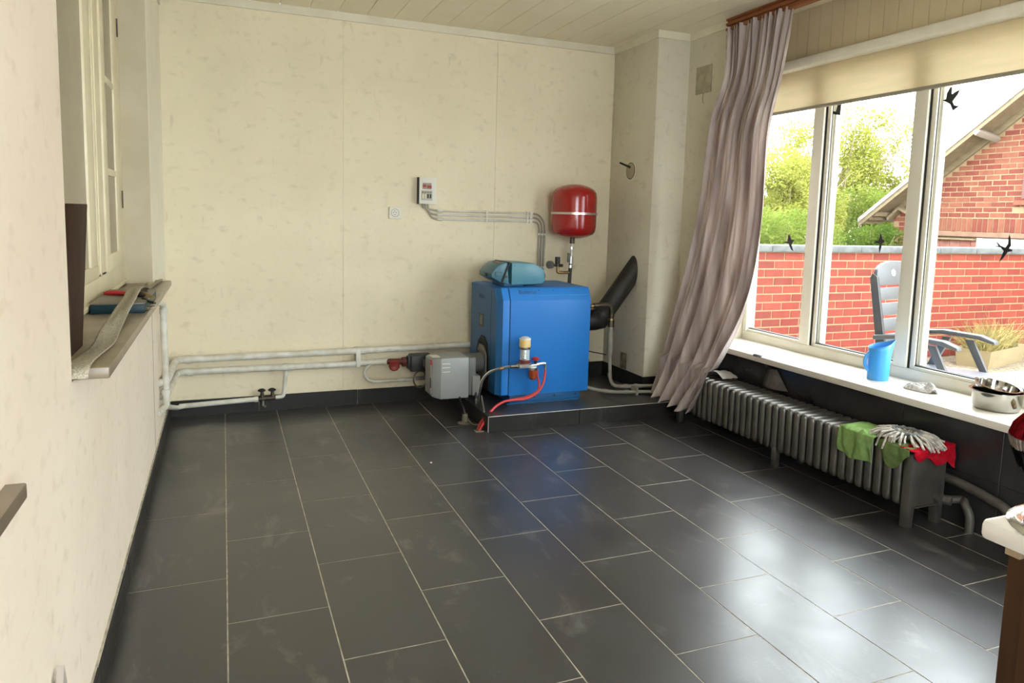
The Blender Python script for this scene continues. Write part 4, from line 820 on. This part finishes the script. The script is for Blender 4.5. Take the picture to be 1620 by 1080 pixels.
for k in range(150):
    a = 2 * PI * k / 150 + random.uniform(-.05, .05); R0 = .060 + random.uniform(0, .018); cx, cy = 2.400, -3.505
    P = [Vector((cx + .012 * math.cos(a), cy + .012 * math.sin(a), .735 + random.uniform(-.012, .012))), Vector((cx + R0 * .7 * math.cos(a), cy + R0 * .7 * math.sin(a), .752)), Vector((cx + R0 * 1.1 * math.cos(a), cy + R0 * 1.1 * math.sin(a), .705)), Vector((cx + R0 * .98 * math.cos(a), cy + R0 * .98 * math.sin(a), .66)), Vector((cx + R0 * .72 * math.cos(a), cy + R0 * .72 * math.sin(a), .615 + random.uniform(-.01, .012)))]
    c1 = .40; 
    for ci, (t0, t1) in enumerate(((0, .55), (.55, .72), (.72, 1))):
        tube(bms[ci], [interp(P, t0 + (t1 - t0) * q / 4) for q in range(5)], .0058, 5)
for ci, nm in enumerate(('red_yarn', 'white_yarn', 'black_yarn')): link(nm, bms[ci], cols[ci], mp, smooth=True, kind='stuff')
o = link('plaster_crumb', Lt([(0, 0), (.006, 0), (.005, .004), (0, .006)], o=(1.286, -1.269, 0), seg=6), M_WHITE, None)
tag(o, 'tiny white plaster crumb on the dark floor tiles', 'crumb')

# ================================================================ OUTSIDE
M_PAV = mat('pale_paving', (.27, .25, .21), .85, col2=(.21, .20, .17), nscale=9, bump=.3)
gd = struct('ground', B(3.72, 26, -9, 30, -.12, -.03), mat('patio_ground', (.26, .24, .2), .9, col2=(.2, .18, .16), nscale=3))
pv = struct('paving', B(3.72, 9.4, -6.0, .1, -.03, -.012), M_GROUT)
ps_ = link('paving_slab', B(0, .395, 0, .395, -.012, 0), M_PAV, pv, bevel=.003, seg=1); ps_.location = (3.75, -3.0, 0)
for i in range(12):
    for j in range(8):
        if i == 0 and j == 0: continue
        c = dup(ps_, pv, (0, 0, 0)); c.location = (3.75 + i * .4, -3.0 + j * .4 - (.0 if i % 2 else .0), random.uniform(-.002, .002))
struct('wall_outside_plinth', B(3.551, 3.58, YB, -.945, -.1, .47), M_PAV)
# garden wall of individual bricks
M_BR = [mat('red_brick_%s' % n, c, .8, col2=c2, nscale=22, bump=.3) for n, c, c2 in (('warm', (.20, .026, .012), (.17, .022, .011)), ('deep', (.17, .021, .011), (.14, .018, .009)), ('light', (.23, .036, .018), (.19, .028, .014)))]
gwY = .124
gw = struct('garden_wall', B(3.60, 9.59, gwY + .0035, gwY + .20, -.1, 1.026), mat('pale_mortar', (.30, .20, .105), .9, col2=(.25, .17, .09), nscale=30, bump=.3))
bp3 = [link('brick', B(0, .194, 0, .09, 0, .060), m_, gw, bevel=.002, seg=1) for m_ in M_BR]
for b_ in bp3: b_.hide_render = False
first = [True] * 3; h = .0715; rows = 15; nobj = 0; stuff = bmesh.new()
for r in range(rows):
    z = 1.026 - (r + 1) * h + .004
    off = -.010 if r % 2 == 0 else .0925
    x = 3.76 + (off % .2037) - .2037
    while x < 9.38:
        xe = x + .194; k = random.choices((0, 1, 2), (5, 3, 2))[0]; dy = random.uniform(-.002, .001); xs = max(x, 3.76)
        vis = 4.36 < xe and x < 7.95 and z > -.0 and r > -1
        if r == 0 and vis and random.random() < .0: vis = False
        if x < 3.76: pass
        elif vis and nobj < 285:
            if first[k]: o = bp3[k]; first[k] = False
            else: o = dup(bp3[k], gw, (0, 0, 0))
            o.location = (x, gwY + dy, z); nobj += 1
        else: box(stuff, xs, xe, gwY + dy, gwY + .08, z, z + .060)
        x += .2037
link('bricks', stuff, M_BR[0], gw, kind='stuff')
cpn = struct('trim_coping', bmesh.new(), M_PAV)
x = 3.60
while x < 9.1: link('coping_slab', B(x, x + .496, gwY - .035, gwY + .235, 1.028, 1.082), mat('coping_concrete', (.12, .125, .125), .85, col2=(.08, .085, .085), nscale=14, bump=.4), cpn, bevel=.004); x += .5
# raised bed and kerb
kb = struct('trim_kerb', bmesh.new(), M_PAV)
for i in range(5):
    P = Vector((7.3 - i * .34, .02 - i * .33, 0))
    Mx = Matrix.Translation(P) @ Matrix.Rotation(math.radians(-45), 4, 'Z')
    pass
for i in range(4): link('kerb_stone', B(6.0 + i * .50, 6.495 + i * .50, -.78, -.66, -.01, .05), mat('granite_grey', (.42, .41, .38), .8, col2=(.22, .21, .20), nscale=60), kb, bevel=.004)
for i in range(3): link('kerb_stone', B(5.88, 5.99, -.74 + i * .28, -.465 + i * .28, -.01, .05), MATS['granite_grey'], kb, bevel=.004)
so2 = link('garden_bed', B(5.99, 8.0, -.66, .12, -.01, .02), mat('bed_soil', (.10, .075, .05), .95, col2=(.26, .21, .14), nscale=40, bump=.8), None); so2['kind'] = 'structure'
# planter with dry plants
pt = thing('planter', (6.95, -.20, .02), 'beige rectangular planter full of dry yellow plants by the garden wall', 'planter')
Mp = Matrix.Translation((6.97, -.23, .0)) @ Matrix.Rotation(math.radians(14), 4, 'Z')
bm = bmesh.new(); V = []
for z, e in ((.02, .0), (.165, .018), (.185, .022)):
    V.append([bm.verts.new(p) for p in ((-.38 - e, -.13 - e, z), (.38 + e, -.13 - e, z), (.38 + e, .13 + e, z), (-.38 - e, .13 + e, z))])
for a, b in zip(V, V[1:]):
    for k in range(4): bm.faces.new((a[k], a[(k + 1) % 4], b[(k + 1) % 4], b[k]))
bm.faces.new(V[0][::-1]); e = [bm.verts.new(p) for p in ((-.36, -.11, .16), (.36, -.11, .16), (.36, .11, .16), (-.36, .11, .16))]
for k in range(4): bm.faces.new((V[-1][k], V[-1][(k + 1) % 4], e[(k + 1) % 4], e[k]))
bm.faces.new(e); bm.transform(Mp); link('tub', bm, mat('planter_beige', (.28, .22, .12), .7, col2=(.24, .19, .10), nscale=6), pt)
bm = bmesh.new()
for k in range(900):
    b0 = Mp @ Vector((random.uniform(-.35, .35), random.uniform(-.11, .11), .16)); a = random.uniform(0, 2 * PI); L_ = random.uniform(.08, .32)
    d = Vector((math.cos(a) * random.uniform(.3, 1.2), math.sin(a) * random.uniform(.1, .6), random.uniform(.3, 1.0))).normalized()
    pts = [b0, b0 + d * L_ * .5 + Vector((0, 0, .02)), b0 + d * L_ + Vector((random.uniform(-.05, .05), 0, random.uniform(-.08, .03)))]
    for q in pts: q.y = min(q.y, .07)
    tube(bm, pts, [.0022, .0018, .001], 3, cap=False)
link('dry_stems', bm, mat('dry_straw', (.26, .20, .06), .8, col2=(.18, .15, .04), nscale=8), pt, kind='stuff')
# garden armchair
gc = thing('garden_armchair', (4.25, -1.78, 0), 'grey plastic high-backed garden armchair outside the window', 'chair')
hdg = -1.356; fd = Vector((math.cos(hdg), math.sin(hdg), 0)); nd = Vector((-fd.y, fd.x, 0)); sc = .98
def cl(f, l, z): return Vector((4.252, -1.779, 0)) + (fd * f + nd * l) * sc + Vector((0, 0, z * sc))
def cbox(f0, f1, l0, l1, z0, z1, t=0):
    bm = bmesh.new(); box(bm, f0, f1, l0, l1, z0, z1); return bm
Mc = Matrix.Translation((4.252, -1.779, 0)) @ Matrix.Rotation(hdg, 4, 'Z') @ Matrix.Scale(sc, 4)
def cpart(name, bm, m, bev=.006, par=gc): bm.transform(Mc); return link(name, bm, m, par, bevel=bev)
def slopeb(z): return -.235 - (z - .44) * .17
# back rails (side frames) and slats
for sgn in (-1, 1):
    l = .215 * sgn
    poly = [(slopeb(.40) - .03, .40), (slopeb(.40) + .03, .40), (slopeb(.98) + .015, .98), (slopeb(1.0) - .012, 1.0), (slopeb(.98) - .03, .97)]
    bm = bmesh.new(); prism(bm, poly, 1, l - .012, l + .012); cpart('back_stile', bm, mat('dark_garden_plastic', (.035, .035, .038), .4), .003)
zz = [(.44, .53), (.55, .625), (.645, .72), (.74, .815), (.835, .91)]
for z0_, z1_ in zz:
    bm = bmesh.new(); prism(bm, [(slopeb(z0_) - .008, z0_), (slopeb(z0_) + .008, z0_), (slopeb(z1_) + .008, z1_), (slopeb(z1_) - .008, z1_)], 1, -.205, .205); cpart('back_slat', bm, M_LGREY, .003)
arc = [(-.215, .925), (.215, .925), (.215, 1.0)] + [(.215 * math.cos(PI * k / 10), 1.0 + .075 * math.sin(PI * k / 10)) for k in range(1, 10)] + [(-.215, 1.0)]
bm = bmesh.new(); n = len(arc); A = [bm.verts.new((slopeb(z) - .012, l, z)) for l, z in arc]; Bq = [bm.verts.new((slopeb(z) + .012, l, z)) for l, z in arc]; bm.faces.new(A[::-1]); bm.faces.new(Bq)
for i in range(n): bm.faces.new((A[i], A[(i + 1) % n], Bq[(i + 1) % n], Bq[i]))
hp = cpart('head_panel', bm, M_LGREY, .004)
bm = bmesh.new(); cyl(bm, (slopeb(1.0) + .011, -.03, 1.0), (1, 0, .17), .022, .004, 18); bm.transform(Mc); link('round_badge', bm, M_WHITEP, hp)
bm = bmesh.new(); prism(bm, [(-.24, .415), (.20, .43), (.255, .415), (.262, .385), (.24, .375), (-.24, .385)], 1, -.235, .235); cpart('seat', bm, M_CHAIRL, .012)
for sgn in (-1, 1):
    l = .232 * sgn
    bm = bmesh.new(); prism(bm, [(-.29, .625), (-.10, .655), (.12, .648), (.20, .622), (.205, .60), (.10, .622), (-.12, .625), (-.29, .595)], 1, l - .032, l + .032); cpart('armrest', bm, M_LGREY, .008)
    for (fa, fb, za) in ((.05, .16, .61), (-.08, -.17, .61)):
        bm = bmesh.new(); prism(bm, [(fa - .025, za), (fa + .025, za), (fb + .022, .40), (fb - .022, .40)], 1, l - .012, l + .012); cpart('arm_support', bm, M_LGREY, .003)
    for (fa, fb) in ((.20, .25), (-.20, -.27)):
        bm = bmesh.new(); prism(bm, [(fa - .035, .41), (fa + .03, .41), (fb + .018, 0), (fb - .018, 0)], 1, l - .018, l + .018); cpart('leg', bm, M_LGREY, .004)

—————

> **CHALLENGE**
Write down every line from the opening of the listing to the line with "tag(o, 'tiny white", both included, and nothing else; the pictures are omitted.

> **WRITTEN SOLUTION**
The Blender Python script for this scene continues. Write part 4, from line 820 on. This part finishes the script. The script is for Blender 4.5. Take the picture to be 1620 by 1080 pixels.
for k in range(150):
    a = 2 * PI * k / 150 + random.uniform(-.05, .05); R0 = .060 + random.uniform(0, .018); cx, cy = 2.400, -3.505
    P = [Vector((cx + .012 * math.cos(a), cy + .012 * math.sin(a), .735 + random.uniform(-.012, .012))), Vector((cx + R0 * .7 * math.cos(a), cy + R0 * .7 * math.sin(a), .752)), Vector((cx + R0 * 1.1 * math.cos(a), cy + R0 * 1.1 * math.sin(a), .705)), Vector((cx + R0 * .98 * math.cos(a), cy + R0 * .98 * math.sin(a), .66)), Vector((cx + R0 * .72 * math.cos(a), cy + R0 * .72 * math.sin(a), .615 + random.uniform(-.01, .012)))]
    c1 = .40; 
    for ci, (t0, t1) in enumerate(((0, .55), (.55, .72), (.72, 1))):
        tube(bms[ci], [interp(P, t0 + (t1 - t0) * q / 4) for q in range(5)], .0058, 5)
for ci, nm in enumerate(('red_yarn', 'white_yarn', 'black_yarn')): link(nm, bms[ci], cols[ci], mp, smooth=True, kind='stuff')
o = link('plaster_crumb', Lt([(0, 0), (.006, 0), (.005, .004), (0, .006)], o=(1.286, -1.269, 0), seg=6), M_WHITE, None)
tag(o, 'tiny white plaster crumb on the dark floor tiles', 'crumb')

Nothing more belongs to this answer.